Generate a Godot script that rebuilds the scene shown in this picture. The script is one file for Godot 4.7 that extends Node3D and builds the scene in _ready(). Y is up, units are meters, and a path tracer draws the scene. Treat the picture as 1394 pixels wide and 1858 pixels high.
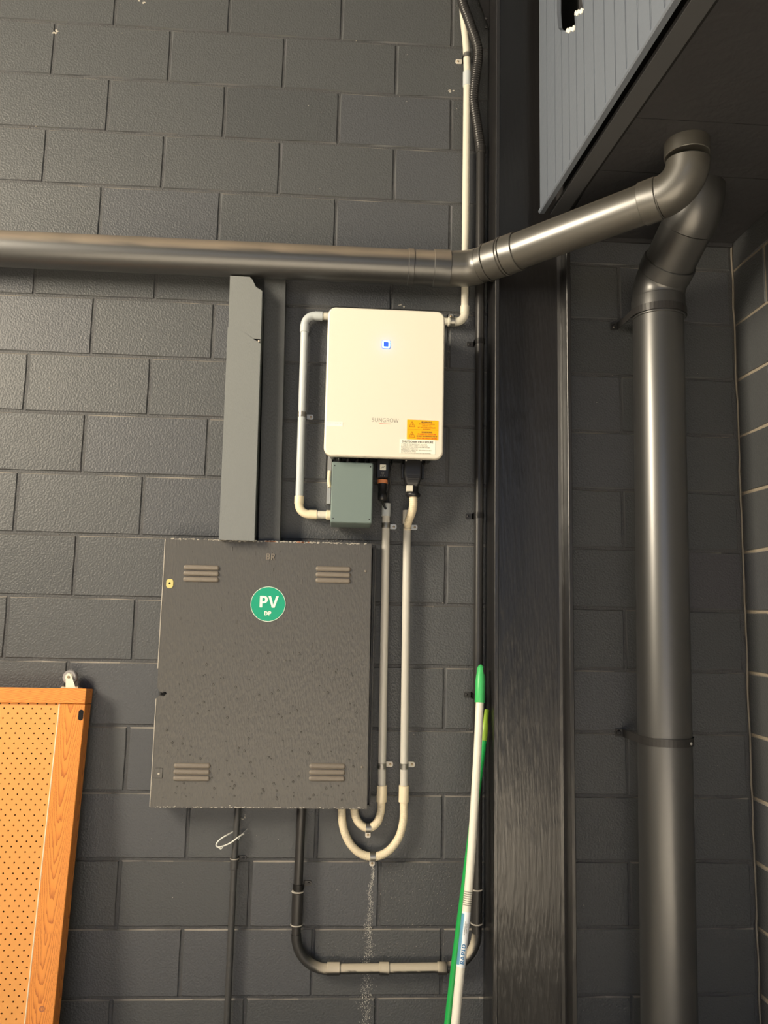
extends Node3D

const WINDOW := Vector3(-2.2, 3.12, 2.25)       # centre of the unseen window assumed as main light
const WINDOW_SIZE := Vector2(1.1, 1.6)        # along z, and high
const DUST_AND_HIGHLIGHT := Color(0.16, 0.145, 0.125)  # settled dust and joint highlights mixed into one edge colour
var smooth_id := 0              # smooth group that tube() writes into
var T := Transform3D()          # laid on every vertex that the helpers emit
var rng := RandomNumberGenerator.new()
var M := {}
var taken := {}
var noise_a: NoiseTexture2D
var noise_b: NoiseTexture2D
var noise_c: NoiseTexture2D
var mottle: NoiseTexture2D
var sans: SystemFont

# ---------------------------------------------------------------- mesh helpers
func begin() -> SurfaceTool:
	var st := SurfaceTool.new()
	st.begin(Mesh.PRIMITIVE_TRIANGLES)
	st.set_smooth_group(-1)
	return st

func tri(st: SurfaceTool, a: Vector3, b: Vector3, c: Vector3) -> void:   # counter-clockwise seen from outside
	st.add_vertex(T * a)
	st.add_vertex(T * c)
	st.add_vertex(T * b)

func quad(st: SurfaceTool, a: Vector3, b: Vector3, c: Vector3, d: Vector3) -> void:
	tri(st, a, b, c)
	tri(st, a, c, d)

func box(st: SurfaceTool, c: Vector3, s: Vector3, b := 0.0) -> void:     # chamfered on the +z side
	if b <= 0.0:
		b = minf(0.0008, minf(s.x, minf(s.y, s.z)) * 0.2)
	rbox(st, c, s.x, s.y, b * 1.2, [[-s.z / 2, b], [-s.z / 2 + b, 0.0], [s.z / 2 - b, 0.0], [s.z / 2, b]], 1)

func rrect(w: float, h: float, r: float, n: int) -> PackedVector2Array:
	var out := PackedVector2Array()
	r = minf(r, minf(w, h) * 0.499)
	var cs := [Vector2(w / 2 - r, -h / 2 + r), Vector2(w / 2 - r, h / 2 - r), Vector2(-w / 2 + r, h / 2 - r), Vector2(-w / 2 + r, -h / 2 + r)]
	for k in 4:
		for i in n + 1:
			var a := -PI / 2 + k * PI / 2 + i * PI / 2 / n
			out.append(cs[k] + Vector2(cos(a), sin(a)) * r)
	return out

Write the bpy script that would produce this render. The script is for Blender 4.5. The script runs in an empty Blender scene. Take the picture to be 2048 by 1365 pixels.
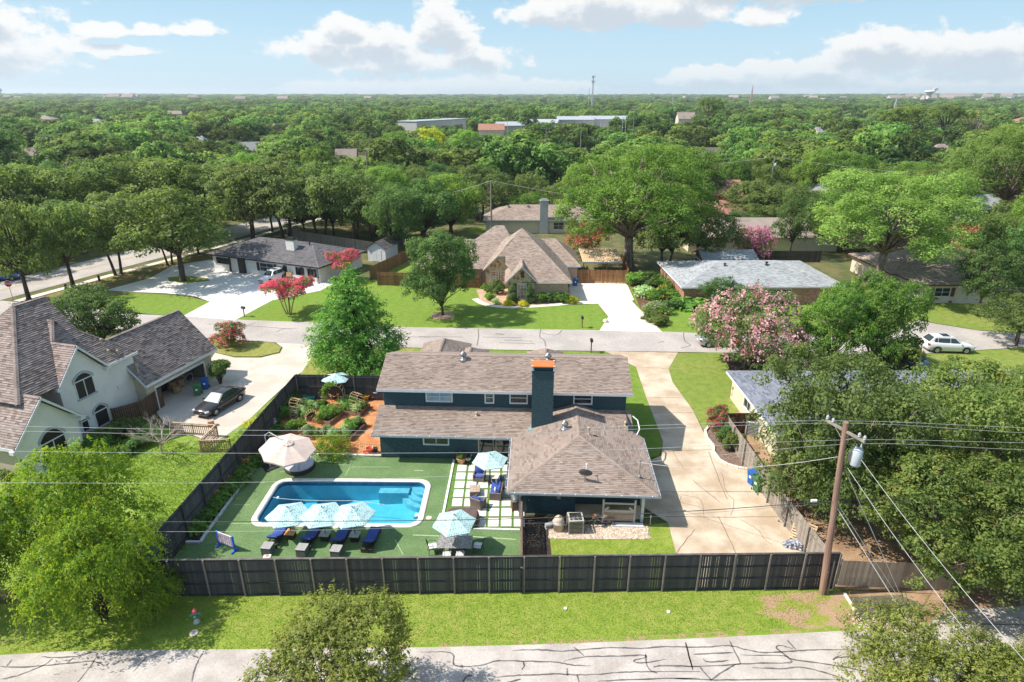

§

State only how many lines in the material include "that".

» Answer to this exercise: 4